Form 8-K

 

 

UNITED STATES

SECURITIES AND EXCHANGE COMMISSION

Washington, DC 20549

 

 

FORM 8-K

 

 

CURRENT REPORT

Pursuant to Section 13 OR 15(d) of the

Securities Exchange Act of 1934

Date of Report (Date of earliest event reported): February 24, 2010 (February 19, 2010)

 

 

Owens & Minor, Inc.

(Exact name of registrant as specified in its charter)

 

 

 

Virginia   1-9810   54-1701843

(State or other jurisdiction

of incorporation

 

(Commission

File Number)

 

(IRS Employer

Identification No.)

 

9120 Lockwood Blvd., Mechanicsville, Virginia   23116
(Address of principal executive offices)   (Zip Code)

Registrant’s telephone number, including area code (804) 723-7000

Not applicable

(former name or former address, if changed since last report.)

 

 

Check the appropriate box below if the Form 8-K filing is intended to simultaneously satisfy the filing obligation of the registrant under any of the following provisions (see General Instruction A.2. below):

 

¨ Written communications pursuant to Rule 425 under the Securities Act (17 CFR 230.425)

 

¨ Soliciting material pursuant to Rule 14a-12 under the Exchange Act (17 CFR 240.14a-12)

 

¨ Pre-commencement communications pursuant to Rule 14d-2(b) under the Exchange Act (17 CFR 240.14d-2(b))

 

¨ Pre-commencement communications pursuant to Rule 13e-4(c) under the Exchange Act (17 CFR 240.13e-4(c))

 

 

 


Item 5.02. Departure of Directors or Certain Officers; Election of Directors; Appointment of Certain Officers; Compensatory Arrangements of Certain Officers

(e) On February 24, 2010, Owens & Minor, Inc. (the “Company”) announced the promotion of Charles C. Colpo to Executive Vice President & Chief Operating Officer of the Company effective March 1, 2010. Prior to this promotion, Mr. Colpo, age 52, has served as Executive Vice President, Administration of Owens & Minor since 2008 with oversight of company operations, supplier relations, supply chain management, product development, marketing, category management and certain strategic initiatives. From 1999 to 2008, Mr. Colpo served as Senior Vice President, Operations. He has been employed by the Company in various positions since he joined the Company in 1981, including 10 years in field operations and 19 years in the corporate office.

As compensation for his services as Chief Operating Officer, Mr. Colpo will receive an annualized salary of $500,000 and a special award of 1,000 shares of restricted stock and 1,000 performance shares (in accordance with the Company’s standard grant agreements for such awards). He will continue to participate in the same compensation programs as he is currently eligible to participate in, including the Company’s annual incentive program, equity awards program and executive benefit programs.

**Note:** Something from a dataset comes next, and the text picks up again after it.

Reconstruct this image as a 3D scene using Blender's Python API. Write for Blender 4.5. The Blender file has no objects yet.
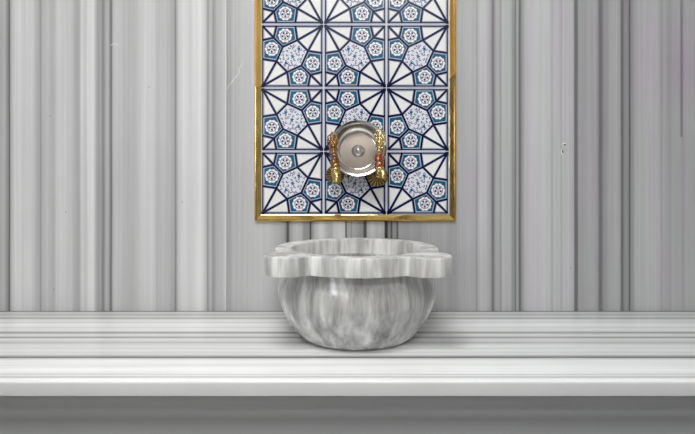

The press release announcing Mr. Colpo’s appointment as Chief Operating Officer is included as Exhibit 99.1 to this Current Report on Form 8-K and is incorporated herein by reference.

 

Item 9.01. Financial Statements and Exhibits.

 

  (c) Exhibits.

99.1    Press Release issued by the Company on February 24, 2010 Announcing Appointment of Chief Operating Officer.


SIGNATURE

Pursuant to the requirements of the Securities Exchange Act of 1934, the registrant has duly caused this report to be signed on its behalf by the undersigned thereunto duly authorized.

 

  OWENS & MINOR, INC.
Date: February 24, 2010   By:  

/s/ Grace R. den Hartog

  Name:   Grace R. den Hartog
  Title:   Senior Vice President, General Counsel and Corporate Secretary


Exhibit Index

 

Exhibit
No.

  

Description

99.1    Press Release issued by the Company on February 24, 2010 Announcing Appointment of Chief Operating Officer.